Supplied information.
___

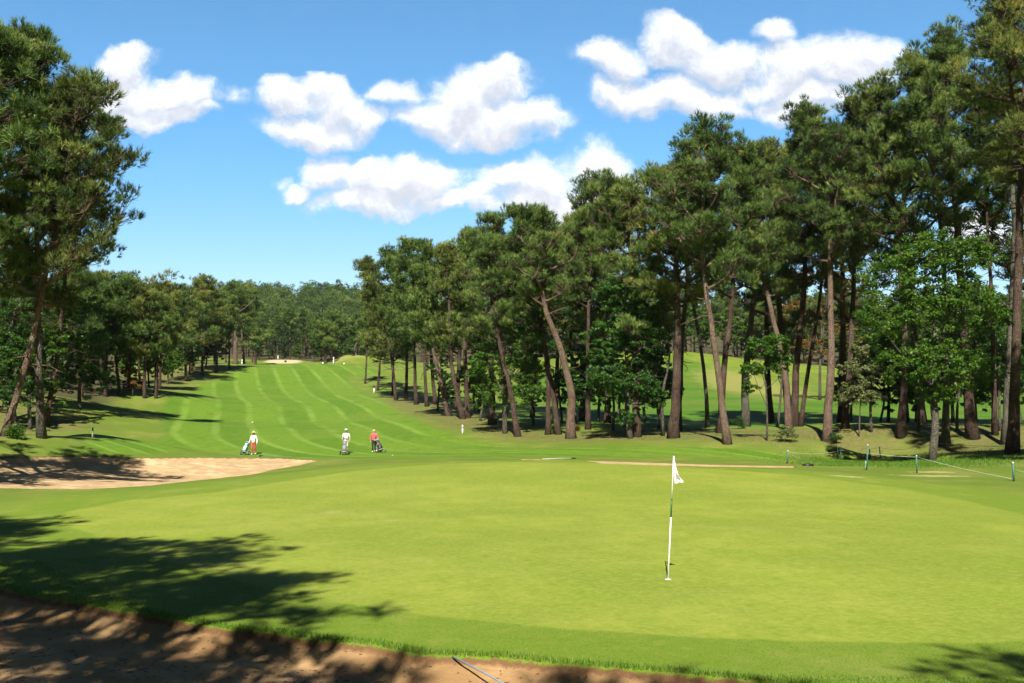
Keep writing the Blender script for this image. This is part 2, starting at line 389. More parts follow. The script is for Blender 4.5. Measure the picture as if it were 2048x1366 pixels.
    for px, row, r1 in ((668,1024,.7),(780,1040,.45)):
        q = hp(px, row); dx = k.m('SUBTRACT', X, float(q[0])); dy = k.m('SUBTRACT', Y, float(q[1]))
        dd = k.m('SQRT', k.m('ADD', k.m('MULTIPLY', dx, dx), k.m('MULTIPLY', dy, dy)))
        v = k.m('ADD', k.m('DIVIDE', dd, r1), k.m('MULTIPLY', k.m('SUBTRACT', k.noise(P, 2.6, 4, .7), .5), 2.6))
        g = k.mix(k.m('MULTIPLY', k.m('SUBTRACT', 1, k.ss(v, .1, .9)), .38), g, (.34,.28,.1))
    col = k.mix(k.ss(sg, -.25, .2), col, g)
    # small bare patches near the fence
    for px, row, rx, ry in ((1865,944,1.3,.8),(1695,953,.9,.7),(1870,952,2.0,.7),(1950,905,1.6,1.0)):
        q = hp(px, row); dx = k.m('DIVIDE', k.m('SUBTRACT', X, float(q[0])), rx); dy = k.m('DIVIDE', k.m('SUBTRACT', Y, float(q[1])), ry)
        dd = k.m('SQRT', k.m('ADD', k.m('MULTIPLY', dx, dx), k.m('MULTIPLY', dy, dy)))
        v = k.m('ADD', dd, k.m('MULTIPLY', k.m('SUBTRACT', mid, .5), 2.4))
        col = k.mix(k.m('MULTIPLY', k.m('SUBTRACT', 1, k.ss(v, .4, 1.)), .7), col, (.42,.34,.16))
    # sand
    sand = k.mix(k.ss(mid, .3, .7), (.36,.24,.12), (.46,.315,.165))
    sand = k.mix(k.ss(k.noise(P, 1.1, 4), .45, .7), sand, (.57,.41,.22))
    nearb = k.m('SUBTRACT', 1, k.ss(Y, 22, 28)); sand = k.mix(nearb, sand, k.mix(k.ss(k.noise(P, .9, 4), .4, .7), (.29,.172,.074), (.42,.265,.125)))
    sand = k.mix(k.ss(k.noise(P, 38, 3, .7), .62, .7), sand, k.mix(.6, sand, (.2,.11,.05)))
    ssd = k.m('ADD', k.attr('s_sand'), k.m('MULTIPLY', k.m('SUBTRACT', k.noise(P, 7, 4, .7), .5), .12))
    ss_ = k.ss(ssd, -.01, .03)
    soil = k.mix(k.ss(ssd, .03, .1), (.16,.085,.04), sand)
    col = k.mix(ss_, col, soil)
    bare = k.ss(k.m('ADD', k.attr('s_bare'), k.m('MULTIPLY', k.m('SUBTRACT', mid, .5), .6)), .1, .35)
    col = k.mix(bare, col, (.4,.34,.2))
    k.link(col, b.inputs['Base Color']); b.inputs['Roughness'].default_value = .85; b.inputs['Specular IOR Level'].default_value = .12
    isg = k.ss(sg, -.1, .1)
    hgt = k.m('ADD', k.m('MULTIPLY', k.m('ADD', fine, k.m('MULTIPLY', vfine, .5)), k.m('SUBTRACT', 1.0, k.m('MULTIPLY', isg, .8))), k.m('MULTIPLY', mid, .8))
    hgt = k.m('ADD', hgt, k.m('MULTIPLY', k.m('MULTIPLY', ss_, k.noise(P, 3.4, 4, .6)), 3.2))
    k.bump(hgt, .55, .035, b)
    return m
build_ground()

# ---------------------------------------------------------------- grass blades near the camera (nobody could count them)
def blades():
    rng = np.random.default_rng(5); n = 420000
    # candidate points on an annulus sector
    a = rng.uniform(R(-31), R(31), n); r = np.sqrt(rng.uniform(9.5**2, 22**2, n))
    X, Y = r*np.sin(a), r*np.cos(a)
    sg = sdist(X, Y, GREEN); sn = sdist(X, Y, NB)
    keep = (sn < .0) & (sg < -.05) & (rng.random(n) < np.clip(1.35-(r-9.5)/14, .3, 1))
    nearedge = sn > -.35
    X, Y, sn, sg = X[keep], Y[keep], sn[keep], sg[keep]
    n = len(X); Z = height(X, Y)
    ln = np.where(sn > -.22, rng.uniform(.03, .08, n), np.where(sg > -1.9, rng.uniform(.008, .016, n), rng.uniform(.015, .035, n)))
    az = rng.uniform(0, 2*math.pi, n); lean = rng.uniform(.1, .9, n)*ln
    w = rng.uniform(.003, .006, n)
    B = np.c_[X, Y, Z-.005]; side = np.c_[np.cos(az), np.sin(az), np.zeros(n)]*w[:, None]
    tip = B+np.c_[-np.sin(az)*lean, np.cos(az)*lean, ln]
    V = np.stack([B-side, B+side, tip], 1).reshape(-1, 3)
    tn = np.repeat(rng.uniform(.2, 1, n), 3)
    mb = MB(); mb.add(V, np.arange(n*3).reshape(-1, 3), None, tn)
    gm = foliage_mat('grass_blade', [(.15, (.04,.1,.006)), (.5, (.075,.175,.01)), (.8, (.14,.25,.02)), (.97, (.24,.26,.06))], .3, .5, 1.2)
    o = mb.build('grass', gm); tag(o, 'short green grass growing round the near bunker edge and the collar', 'grass', kind='stuff')
    # longer tussocky grass by the rope fence
    mb = MB(); n = 26000; c = [hp(a_, b_) for a_, b_ in ((1690,928),(1730,928),(1790,925),(1850,930),(1900,925),(1650,925),(1960,915))]
    ci = rng.integers(0, len(c), n); C_ = np.array(c)[ci]
    X = C_[:, 0]+rng.normal(0, 1.5, n); Y = C_[:, 1]+rng.normal(0, 2.2, n); sg = sdist(X, Y, GREEN); k = sg < -1.5; X, Y = X[k], Y[k]; n = len(X)
    Z = height(X, Y); ln = rng.uniform(.05, .16, n); az = rng.uniform(0, 6.28, n); w = .012; lean = ln*rng.uniform(.1, .8, n)
    B = np.c_[X, Y, Z-.01]; side = np.c_[np.cos(az), np.sin(az), np.zeros(n)]*w
    V = np.stack([B-side, B+side, B+np.c_[-np.sin(az)*lean, np.cos(az)*lean, ln]], 1).reshape(-1, 3)
    mb.add(V, np.arange(n*3).reshape(-1, 3), None, np.repeat(rng.uniform(.3, .9, n), 3))
    o = mb.build('long_grass', gm); tag(o, 'longer bright green grass tufts growing along the rope fence', 'grass', kind='stuff')
    # dark bits of needle litter on the near sand
    mb = MB(); n = 2600; X = rng.uniform(-9, 4, n); Y = rng.uniform(8.5, 16, n); s = sdist(X, Y, NB); k = s > .05; X, Y = X[k], Y[k]; Z = height(X, Y)
    for x, y, z in zip(X, Y, Z):
        a_ = rng.uniform(0, 6.28); l = rng.uniform(.006, .03) if rng.random() < .9 else rng.uniform(.03, .06); d = np.array([math.cos(a_), math.sin(a_), 0])*l; e = np.array([-math.sin(a_), math.cos(a_), 0])*rng.uniform(.003, .008)
        p = np.array([x, y, z+.004]); t = np.array([0, 0, .006])
        mb.add([p-d-e, p+d-e, p+d+e, p-d+e, p-d*.6+t, p+d*.6+t], [(0,4,3),(1,2,5)], [(0,1,5,4),(2,3,4,5)])
    o = mb.build('needle_litter', plain('litter_brown', (.06,.03,.015), .9)); tag(o, 'dark crumbs of bark and needles scattered over the near bunker sand', 'litter', kind='stuff')
blades()
def dry_tufts():
    rng = np.random.default_rng(9); n = 90000
    X = rng.uniform(-16, 62, n); Y = rng.uniform(60, 112, n); k = (sdist(X, Y, DRY) > .5); X, Y = X[k], Y[k]
    k = (np.sin(X*1.3+Y*.7)+np.sin(X*.5-Y*.9)+rng.normal(0, .8, len(X))) > .2; X, Y = X[k], Y[k]; n = len(X); Z = height(X, Y)
    ln = rng.uniform(.06, .2, n); az = rng.uniform(0, 6.28, n); w = .014; lean = ln*rng.uniform(.2, 1.1, n)
    B = np.c_[X, Y, Z-.01]; side = np.c_[np.cos(az), np.sin(az), np.zeros(n)]*w
    V = np.stack([B-side, B+side, B+np.c_[-np.sin(az)*lean, np.cos(az)*lean, ln]], 1).reshape(-1, 3)
    mb = MB(); mb.add(V, np.arange(n*3).reshape(-1, 3), None, np.repeat(rng.uniform(.1, 1, n), 3))
    o = mb.build('rough_grass', foliage_mat('rough_grass_blades', [(.15, (.05,.09,.01)), (.5, (.11,.16,.02)), (.75, (.2,.2,.05)), (.97, (.2,.13,.06))], .2, .6, .5)); tag(o, 'thin rough grass and dry straw growing under the right-hand pines', 'grass', kind='stuff')
dry_tufts()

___

Written instruction. Extract, word for word, each line from the top of the data down to and including the line with "4), .45, .7), sand, (.57,.41,.22))"; skip the pictures.

Finished exercise.
Keep writing the Blender script for this image. This is part 2, starting at line 389. More parts follow. The script is for Blender 4.5. Measure the picture as if it were 2048x1366 pixels.
    for px, row, r1 in ((668,1024,.7),(780,1040,.45)):
        q = hp(px, row); dx = k.m('SUBTRACT', X, float(q[0])); dy = k.m('SUBTRACT', Y, float(q[1]))
        dd = k.m('SQRT', k.m('ADD', k.m('MULTIPLY', dx, dx), k.m('MULTIPLY', dy, dy)))
        v = k.m('ADD', k.m('DIVIDE', dd, r1), k.m('MULTIPLY', k.m('SUBTRACT', k.noise(P, 2.6, 4, .7), .5), 2.6))
        g = k.mix(k.m('MULTIPLY', k.m('SUBTRACT', 1, k.ss(v, .1, .9)), .38), g, (.34,.28,.1))
    col = k.mix(k.ss(sg, -.25, .2), col, g)
    # small bare patches near the fence
    for px, row, rx, ry in ((1865,944,1.3,.8),(1695,953,.9,.7),(1870,952,2.0,.7),(1950,905,1.6,1.0)):
        q = hp(px, row); dx = k.m('DIVIDE', k.m('SUBTRACT', X, float(q[0])), rx); dy = k.m('DIVIDE', k.m('SUBTRACT', Y, float(q[1])), ry)
        dd = k.m('SQRT', k.m('ADD', k.m('MULTIPLY', dx, dx), k.m('MULTIPLY', dy, dy)))
        v = k.m('ADD', dd, k.m('MULTIPLY', k.m('SUBTRACT', mid, .5), 2.4))
        col = k.mix(k.m('MULTIPLY', k.m('SUBTRACT', 1, k.ss(v, .4, 1.)), .7), col, (.42,.34,.16))
    # sand
    sand = k.mix(k.ss(mid, .3, .7), (.36,.24,.12), (.46,.315,.165))
    sand = k.mix(k.ss(k.noise(P, 1.1, 4), .45, .7), sand, (.57,.41,.22))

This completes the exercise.